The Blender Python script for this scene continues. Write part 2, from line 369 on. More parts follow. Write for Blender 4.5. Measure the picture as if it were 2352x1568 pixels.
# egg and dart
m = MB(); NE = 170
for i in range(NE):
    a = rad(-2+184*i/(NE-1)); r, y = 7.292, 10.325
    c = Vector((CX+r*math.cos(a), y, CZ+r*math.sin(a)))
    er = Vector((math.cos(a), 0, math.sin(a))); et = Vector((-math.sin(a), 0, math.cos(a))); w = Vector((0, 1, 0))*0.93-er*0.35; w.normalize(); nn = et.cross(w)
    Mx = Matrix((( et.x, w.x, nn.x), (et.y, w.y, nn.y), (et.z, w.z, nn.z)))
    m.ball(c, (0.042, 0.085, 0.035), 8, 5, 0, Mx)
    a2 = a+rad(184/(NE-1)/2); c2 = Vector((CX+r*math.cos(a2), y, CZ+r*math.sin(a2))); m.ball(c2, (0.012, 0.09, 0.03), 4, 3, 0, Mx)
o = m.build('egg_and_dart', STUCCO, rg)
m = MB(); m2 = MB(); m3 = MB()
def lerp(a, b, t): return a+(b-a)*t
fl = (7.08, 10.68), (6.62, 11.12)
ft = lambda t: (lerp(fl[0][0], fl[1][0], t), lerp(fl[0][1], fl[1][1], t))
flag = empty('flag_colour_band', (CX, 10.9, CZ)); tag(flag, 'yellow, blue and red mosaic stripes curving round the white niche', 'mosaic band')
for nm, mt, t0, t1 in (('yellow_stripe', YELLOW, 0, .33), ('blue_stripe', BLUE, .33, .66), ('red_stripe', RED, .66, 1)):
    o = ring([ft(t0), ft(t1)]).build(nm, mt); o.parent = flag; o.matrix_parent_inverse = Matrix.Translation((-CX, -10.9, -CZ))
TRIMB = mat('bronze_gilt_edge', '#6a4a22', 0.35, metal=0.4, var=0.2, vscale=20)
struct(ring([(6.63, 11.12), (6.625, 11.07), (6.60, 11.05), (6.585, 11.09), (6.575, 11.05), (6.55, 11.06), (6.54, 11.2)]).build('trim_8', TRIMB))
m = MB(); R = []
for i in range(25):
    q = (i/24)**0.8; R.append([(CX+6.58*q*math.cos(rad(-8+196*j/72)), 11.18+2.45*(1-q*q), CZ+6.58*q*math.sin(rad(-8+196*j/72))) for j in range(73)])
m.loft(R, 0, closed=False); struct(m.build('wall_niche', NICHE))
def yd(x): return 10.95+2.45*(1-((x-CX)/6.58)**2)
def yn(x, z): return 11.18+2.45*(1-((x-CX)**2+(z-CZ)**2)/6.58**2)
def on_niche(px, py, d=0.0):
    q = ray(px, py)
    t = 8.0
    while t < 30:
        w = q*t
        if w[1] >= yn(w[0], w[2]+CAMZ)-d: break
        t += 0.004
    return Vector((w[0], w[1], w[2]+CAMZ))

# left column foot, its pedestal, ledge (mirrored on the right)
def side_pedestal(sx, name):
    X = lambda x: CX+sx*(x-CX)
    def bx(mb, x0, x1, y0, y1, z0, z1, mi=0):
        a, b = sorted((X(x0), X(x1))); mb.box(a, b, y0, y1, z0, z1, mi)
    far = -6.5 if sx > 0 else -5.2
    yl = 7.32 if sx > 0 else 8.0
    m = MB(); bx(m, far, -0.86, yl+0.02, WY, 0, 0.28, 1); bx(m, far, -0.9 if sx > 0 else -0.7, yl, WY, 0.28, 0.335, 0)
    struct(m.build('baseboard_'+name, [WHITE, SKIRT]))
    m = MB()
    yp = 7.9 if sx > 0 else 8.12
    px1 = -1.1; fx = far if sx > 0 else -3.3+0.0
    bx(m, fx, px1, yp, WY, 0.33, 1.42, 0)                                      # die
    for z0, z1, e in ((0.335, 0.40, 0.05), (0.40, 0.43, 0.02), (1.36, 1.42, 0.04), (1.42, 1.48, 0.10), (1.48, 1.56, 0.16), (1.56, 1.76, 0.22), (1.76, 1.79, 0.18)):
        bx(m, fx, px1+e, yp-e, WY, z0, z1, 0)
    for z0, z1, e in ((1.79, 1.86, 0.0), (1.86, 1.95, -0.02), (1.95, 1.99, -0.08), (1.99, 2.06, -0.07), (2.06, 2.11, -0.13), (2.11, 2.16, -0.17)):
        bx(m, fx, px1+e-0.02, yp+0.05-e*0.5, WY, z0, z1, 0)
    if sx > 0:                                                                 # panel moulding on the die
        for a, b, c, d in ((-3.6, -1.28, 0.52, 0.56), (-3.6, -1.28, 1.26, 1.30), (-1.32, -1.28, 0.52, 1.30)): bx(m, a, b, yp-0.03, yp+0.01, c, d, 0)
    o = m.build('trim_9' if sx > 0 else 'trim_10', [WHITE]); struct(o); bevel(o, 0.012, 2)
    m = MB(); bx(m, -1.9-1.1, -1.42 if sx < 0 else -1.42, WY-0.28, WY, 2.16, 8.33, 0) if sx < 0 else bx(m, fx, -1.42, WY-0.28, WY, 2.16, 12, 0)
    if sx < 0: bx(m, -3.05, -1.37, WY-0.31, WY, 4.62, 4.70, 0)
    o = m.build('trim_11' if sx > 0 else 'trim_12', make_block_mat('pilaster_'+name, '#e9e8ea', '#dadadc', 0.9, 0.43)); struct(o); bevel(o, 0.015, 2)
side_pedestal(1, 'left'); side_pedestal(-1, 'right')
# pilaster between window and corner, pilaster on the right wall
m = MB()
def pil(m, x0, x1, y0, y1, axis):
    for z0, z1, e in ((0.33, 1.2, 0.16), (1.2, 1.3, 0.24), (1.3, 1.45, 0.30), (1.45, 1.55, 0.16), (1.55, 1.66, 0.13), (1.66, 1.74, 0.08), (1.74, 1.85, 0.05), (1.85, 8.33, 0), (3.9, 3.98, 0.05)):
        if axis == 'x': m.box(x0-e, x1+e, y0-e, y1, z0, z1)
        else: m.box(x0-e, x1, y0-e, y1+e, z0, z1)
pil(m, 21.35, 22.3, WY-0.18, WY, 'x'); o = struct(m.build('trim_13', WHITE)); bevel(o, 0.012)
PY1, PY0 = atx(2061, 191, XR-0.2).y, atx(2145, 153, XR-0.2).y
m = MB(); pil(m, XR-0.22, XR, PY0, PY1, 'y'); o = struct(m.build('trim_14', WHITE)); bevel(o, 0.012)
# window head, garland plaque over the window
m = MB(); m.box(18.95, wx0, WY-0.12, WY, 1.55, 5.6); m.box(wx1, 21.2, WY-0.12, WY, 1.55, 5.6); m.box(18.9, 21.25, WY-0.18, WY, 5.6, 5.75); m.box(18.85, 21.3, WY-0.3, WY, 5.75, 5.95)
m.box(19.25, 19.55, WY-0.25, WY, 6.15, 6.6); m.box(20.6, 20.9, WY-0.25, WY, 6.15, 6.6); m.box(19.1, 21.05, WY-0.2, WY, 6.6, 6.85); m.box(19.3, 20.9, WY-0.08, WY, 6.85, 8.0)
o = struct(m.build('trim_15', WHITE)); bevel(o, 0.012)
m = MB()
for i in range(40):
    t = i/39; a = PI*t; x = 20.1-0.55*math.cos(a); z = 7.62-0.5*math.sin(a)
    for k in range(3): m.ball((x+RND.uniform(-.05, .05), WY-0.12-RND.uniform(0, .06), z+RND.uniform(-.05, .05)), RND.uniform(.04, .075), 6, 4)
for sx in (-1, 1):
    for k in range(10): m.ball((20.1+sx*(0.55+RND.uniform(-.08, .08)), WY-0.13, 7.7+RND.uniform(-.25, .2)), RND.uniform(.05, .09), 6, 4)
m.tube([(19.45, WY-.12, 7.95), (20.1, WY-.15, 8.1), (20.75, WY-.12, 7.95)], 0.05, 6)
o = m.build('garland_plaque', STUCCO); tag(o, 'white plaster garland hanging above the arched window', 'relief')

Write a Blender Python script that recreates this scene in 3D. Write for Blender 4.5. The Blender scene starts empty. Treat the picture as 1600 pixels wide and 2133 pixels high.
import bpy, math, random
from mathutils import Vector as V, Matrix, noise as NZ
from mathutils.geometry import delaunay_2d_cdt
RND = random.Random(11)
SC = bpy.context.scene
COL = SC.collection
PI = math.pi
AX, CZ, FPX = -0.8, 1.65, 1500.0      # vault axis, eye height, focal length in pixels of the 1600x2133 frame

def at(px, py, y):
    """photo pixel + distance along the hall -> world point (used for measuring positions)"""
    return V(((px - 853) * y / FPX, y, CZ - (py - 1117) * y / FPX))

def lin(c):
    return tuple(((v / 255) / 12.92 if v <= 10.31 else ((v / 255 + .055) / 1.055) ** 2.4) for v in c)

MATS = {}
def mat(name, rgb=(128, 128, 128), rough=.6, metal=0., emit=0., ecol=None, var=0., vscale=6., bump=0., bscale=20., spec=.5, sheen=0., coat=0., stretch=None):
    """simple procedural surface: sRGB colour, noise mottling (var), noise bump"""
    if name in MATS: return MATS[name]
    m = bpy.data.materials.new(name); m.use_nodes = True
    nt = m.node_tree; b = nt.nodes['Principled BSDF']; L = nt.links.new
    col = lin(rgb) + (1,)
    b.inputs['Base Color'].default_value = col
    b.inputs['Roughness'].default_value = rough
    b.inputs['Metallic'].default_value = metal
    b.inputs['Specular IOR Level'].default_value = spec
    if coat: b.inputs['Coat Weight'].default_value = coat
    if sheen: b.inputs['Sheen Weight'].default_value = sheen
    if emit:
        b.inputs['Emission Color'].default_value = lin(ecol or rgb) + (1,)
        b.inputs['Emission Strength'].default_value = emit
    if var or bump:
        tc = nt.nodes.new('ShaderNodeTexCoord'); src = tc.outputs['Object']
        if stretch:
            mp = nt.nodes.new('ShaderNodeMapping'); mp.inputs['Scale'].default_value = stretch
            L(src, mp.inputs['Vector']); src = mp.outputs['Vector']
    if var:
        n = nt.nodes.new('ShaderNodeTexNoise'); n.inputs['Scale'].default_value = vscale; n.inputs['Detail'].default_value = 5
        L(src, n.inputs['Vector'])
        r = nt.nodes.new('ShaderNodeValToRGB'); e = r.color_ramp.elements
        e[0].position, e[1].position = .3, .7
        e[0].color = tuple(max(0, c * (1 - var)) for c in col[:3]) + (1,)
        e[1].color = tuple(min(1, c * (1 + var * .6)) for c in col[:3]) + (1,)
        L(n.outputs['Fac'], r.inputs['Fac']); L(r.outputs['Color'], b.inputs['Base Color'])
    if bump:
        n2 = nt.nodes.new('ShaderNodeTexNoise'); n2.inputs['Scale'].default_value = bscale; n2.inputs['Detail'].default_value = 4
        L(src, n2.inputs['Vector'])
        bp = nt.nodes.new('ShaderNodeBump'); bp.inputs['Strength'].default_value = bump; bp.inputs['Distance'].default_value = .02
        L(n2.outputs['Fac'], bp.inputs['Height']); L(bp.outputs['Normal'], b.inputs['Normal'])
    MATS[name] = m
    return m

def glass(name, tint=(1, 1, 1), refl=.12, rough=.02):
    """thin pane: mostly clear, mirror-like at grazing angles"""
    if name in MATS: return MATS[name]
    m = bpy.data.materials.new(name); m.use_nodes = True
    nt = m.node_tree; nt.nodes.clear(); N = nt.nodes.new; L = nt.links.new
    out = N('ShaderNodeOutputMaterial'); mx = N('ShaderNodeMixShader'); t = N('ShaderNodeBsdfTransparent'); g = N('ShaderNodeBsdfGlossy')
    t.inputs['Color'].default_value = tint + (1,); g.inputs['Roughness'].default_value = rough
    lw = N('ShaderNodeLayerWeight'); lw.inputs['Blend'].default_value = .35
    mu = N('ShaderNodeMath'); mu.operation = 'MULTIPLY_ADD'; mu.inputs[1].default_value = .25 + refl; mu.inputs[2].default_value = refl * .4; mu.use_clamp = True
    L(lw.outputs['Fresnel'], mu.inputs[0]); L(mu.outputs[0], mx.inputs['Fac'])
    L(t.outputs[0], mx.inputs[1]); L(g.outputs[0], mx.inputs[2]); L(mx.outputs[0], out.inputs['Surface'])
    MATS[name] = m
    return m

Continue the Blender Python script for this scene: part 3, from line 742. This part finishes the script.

########################################

## Given request
Copy every line in the records above that contains the word "pixels".

## Task response
The Blender Python script for this scene continues. Write part 2, from line 369 on. More parts follow. Write for Blender 4.5. Measure the picture as if it were 2352x1568 pixels.
Write a Blender Python script that recreates this scene in 3D. Write for Blender 4.5. The Blender scene starts empty. Treat the picture as 1600 pixels wide and 2133 pixels high.
AX, CZ, FPX = -0.8, 1.65, 1500.0      # vault axis, eye height, focal length in pixels of the 1600x2133 frame